Drug-related crimes hit ten-year high

The Criminal Investigation Department (BKD) released figures on Tuesday showing that cases of drug-related crimes have risen to the highest number in a decade.

Drug-related crimes hit ten-year high
Photo: DPA

In total 276,734 drug-related crimes were recorded by the BKD in 2014, a 10 percent rise on 2013. This figure includes every drug-related offence from possession of marijuana to smuggling, production and dealing of illegal substances.

The figures also show an increase of 3 percent in the number of people who died due to the consumption of illegal drugs to 1,032 people.

As has been the case for many years, heroin was the main cause of death, accounting for 467 fatalities, while the number of deaths due to consumption of 'legal highs' rose from 5 to 25 from 2013 to 2014. The average age of death was 38.

The term 'legal highs' refers to variety of substances whose chemical make-ups imitate that of illegal substances, but tweak them slightly to bypass the law. Along with increased usage of crystal meth, legal highs were cited by the report as posing a particular new danger to drug users . 

The government's commissioner for drugs, Marlene Mortler, of the Christian Democratic Union (CDU), announced on Tuesday that she was considering a new law which would enforce a general ban on legal highs.

“Every death from drugs is one death too many,” she said. "We are working on better regulations to bring the sale of legal highs under control."

The police also suspect that there has been a sharp increase in the consumption of ecstasy. They quote a number of 2,096 for incidents where they have detained first-time users of the drug. They also estimate an increase of 14 percent in first-time use of crystal meth (up 13 percent to 3,138) while citing a decrease in people picking up a heroin habit.

But a spokesperson for the BKD explained to The Local that numbers given for first-time users were calculated through the rather inexact science of police officers making deductions based on the behaviour of people whom they detained. The police know through experience how to tell that a person has consumed an illegal substance and the users themselves “sometimes admit to having taken the drug,” said the spokesperson.

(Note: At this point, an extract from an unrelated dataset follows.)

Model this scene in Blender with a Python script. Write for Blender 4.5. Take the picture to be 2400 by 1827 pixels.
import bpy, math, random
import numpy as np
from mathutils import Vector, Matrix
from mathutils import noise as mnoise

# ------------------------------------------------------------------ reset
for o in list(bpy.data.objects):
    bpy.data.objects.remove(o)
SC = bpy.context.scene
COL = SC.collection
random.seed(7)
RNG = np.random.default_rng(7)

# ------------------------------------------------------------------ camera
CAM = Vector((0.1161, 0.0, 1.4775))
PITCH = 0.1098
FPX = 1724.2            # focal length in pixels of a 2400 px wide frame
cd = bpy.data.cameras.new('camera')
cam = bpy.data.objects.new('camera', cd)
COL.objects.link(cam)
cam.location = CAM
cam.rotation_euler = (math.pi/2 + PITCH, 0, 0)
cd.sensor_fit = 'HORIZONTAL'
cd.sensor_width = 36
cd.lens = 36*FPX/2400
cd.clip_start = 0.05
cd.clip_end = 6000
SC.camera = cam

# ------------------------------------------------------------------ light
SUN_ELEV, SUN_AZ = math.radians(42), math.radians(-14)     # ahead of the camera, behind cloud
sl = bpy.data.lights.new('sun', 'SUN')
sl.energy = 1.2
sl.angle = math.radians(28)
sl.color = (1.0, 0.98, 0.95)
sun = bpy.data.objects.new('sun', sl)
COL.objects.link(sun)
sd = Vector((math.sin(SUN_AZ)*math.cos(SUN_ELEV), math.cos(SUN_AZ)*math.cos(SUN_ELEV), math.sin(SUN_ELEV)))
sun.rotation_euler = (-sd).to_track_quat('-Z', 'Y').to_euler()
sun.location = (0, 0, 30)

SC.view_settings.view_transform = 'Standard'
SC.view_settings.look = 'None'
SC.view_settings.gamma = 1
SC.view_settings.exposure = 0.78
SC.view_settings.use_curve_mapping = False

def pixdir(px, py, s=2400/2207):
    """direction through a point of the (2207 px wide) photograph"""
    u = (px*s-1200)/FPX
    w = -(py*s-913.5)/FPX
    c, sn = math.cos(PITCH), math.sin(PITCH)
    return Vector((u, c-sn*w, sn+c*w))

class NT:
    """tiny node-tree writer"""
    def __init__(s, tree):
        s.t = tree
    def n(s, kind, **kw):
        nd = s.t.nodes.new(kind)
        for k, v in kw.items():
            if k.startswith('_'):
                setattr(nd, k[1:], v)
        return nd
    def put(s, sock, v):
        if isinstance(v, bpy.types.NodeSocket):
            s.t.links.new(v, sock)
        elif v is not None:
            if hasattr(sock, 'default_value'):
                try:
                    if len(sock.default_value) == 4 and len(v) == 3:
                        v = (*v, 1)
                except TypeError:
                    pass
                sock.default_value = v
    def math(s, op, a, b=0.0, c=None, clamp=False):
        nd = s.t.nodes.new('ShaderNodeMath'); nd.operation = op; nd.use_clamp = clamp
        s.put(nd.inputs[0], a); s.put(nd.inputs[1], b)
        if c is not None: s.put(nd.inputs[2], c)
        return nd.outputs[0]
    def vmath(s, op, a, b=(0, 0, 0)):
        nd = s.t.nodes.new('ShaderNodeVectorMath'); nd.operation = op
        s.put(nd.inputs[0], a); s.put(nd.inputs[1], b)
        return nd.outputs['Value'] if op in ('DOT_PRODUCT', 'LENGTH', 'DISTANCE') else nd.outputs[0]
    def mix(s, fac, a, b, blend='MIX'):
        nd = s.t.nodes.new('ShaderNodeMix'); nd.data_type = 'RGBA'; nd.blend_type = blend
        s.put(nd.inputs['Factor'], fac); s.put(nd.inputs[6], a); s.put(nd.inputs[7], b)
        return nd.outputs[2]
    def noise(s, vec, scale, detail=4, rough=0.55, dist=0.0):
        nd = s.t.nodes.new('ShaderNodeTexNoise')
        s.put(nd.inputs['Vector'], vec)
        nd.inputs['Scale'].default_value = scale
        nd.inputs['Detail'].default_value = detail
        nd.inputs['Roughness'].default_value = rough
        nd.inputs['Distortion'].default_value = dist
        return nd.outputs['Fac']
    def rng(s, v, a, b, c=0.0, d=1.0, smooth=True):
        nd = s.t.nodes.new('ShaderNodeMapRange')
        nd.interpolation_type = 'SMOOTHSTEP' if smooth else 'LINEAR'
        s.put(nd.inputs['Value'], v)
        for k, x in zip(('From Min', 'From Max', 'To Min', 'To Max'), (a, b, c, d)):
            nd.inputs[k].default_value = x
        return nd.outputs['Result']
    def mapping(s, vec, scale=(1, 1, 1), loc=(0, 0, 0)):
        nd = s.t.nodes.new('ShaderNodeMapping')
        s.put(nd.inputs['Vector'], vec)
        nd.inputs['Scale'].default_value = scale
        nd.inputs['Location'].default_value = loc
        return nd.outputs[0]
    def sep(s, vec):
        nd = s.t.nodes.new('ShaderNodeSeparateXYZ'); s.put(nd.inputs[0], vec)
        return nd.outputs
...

The report states that ecstasy is produced in large quantities in laboratories in Belgium and the Netherlands. Crystal meth meanwhile is smuggled into Germany from the Czech Republic.

There is, however, positive news within the report. Drug-related deaths are lower than they were a decade ago, when in 2004 they totaled 1,385. Also, heroine, crack and cocaine usage have fallen back since then.

“The latest numbers showing a small increase in drug related deaths muddy the generally positive picture in the long term,” said Mortler.

“The number of deaths caused by drugs has halved since the year 2000. That is proof of the success of the drug and addiction policies of the government.”